Environmental Services Program

National Ambient Air Quality Standards

In the past, measured ambient values were compared directly to the standard to determine if a violation of the standard had occurred. The new regulations require that statistical smoothing and averaging procedures be applied to the measured values before they are compared to the standards.


Ozone (O3)
Inhalable Particulates (PM10)
Fine Inhalable Particulates (PM2.5)


Ozone Standards
Averaging Time Primary Standard Secondary Standard
Eight-hour 0.075 ppm 0.075 ppm
  1. Method of Comparison for the Eight-Hour Standard.
    1. Each hour of the day marks the beginning of an eight-hour averaging period. The eight-hour average value for each time period is recorded at the beginning hour. For example, the average of the eight hourly ozone measurements for the time period of 0000 to 0800 is recorded in the 0000 hour time slot. Similarly, the average of the eight hourly ozone measurements for the time period 0100 to 0900 is recorded in the 0100 time slot.
    2. This procedure produces 24 eight-hour average values for each day. From these 24 eight-hour rolling averages the daily maximum average is noted. Even though some of the hours used to produce the averages may belong to the next calender day.
    3. Each daily maximum eight-hour average is compared to all other daily maximum eight-hour averages obtained for the ozone season of the calender year.
    4. The fourth highest daily maximum average for each site for the calender year is then noted.
    5. This value is averaged with two similarly obtained fourth highest daily maximum averages from the last two consecutive calender years in order to obtain a three-year average of the fourth highest daily maximum average.
    6. All measurements and averages calculated up to this point are reported in parts per million (ppm) to the third decimal place with the remaining places to the right being truncated.
    7. Next the three-year average is compared to the standard.
    8. At this point, for comparison to the standard, the three-year average is reported to three decimal places. The numbers to the right are truncated. 
    9. It follows from this that a minimum value for a violation of the standard would be a three-year average of the fourth high daily maximum average that equals .075 ppm.

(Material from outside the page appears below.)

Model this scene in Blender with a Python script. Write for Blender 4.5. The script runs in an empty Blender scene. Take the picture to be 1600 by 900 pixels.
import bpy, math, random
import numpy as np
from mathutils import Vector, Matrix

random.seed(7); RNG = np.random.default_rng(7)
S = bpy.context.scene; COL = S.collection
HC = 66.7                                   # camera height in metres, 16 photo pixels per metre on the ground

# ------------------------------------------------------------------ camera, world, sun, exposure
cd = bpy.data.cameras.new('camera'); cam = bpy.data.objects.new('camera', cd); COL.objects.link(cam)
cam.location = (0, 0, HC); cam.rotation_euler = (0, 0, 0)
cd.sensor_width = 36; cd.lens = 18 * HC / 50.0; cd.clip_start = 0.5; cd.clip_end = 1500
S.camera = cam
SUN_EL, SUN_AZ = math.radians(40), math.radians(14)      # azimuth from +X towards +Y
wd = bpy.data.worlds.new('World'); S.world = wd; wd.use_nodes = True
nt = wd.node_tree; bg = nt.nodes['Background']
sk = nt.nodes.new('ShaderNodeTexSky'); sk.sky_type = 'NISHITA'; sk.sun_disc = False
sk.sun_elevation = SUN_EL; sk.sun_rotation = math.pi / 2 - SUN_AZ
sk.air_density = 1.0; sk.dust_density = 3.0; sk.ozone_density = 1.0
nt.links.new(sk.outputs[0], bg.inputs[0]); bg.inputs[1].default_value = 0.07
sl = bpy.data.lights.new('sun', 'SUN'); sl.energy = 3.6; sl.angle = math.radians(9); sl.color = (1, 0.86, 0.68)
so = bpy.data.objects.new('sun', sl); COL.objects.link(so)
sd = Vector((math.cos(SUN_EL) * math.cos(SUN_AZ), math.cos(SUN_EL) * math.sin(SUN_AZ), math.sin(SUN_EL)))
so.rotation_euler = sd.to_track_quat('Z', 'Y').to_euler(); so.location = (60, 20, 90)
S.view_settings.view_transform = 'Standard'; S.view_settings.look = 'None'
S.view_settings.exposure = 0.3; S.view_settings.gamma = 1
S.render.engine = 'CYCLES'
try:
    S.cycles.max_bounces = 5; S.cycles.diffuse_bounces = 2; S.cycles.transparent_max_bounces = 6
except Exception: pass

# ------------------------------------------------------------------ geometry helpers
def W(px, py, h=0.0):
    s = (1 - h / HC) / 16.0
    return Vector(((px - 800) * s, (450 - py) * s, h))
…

Link to EPA:  http://www.epa.gov/ttn/naaqs/standards/ozone/s_o3_index.html

Inhalable Particulates (PM10) Standards
Averaging Time Primary Standard Secondary Standard
24-hour 150 ug/m3 150 ug/m3
  1. EPA has revoked the annual PM10 standards, because there is insufficient evidence linking health problems to long-term exposure to inhalable coarse particle pollution.
  2. Method of Comparison for the 24-hour Standard.
    1. An area will meet the 24-hour PM10 standard when the 150μg/m3 level is not exceeded
      more than once per year on average over a three year period. This is the same form as the current 24-hour standard.

Link to EPA: http://www.epa.gov/oar/particlepollution/pdfs/20060921_factsheet.pdf

Fine Inhalable Particulates (PM2.5) Standards
Averaging Time Primary Standard Secondary Standard
One-year 15.0 ug/m3 15.0 ug/m3
24-hour 35 ug/m3 35 ug/m3

The methods for comparing the new PM2.5 standards to ambient measurements is as follows:

    1. Method of Comparison for the Annual Standard.
      1. Average all twenty-four hour daily measurements to obtain a quarterly average and repeat for each quarter.
      2. Take the four quarterly averages and average them to obtain a yearly average.
      3. If a state has elected to designate more than one monitoring site to represent an area the yearly averages from all designated sites are to be averaged together.
      4. Average three consecutive yearly averages to to obtain a three-year average.
      5. To compare the three-year average to the standard, the average must be rounded to the nearest 0.1 microgam per cubic meter (ug/m3). Use the convention that if the number 5 is found in the hundredths place, the number rounds up.
      6. If the three-year mean is greater than 15.0 ug/m3, a violation of the standard has occurred.
    2. Method of Comparison for the 24-hour Standard.
      1. Determine the 98th percentile value by the following method:
        1. Arrange from highest value to lowest value all 24-hour measurments for a calendar year.
        2. Assign the number one to the lowest value, the number two to the second value and so on untill each of the values is assigned a number, with the largest number (n) being assigned to the highest value .
        3. Multiply the largest number(n) times 0.98.
        4. The whole number part of the above product, plus one, is the number of the 98th percentile value.
        5. Using the value number obtained in step "D", determine the 98th percentile value by matching the value number to the list in step "B".
      2. Average the 98th percentile value with the 98th percentile values of two other consecutive years.
      3. Round the above three-year average to the nearest one microgram per cubic meter (ug/m)3. Use the convention that if the number 5 is found in the tenths place, the number rounds up.
      4. If the rounded three-year average of the 98th percentile values is greater than 35 ug/m3, a violation of the standard has occurred.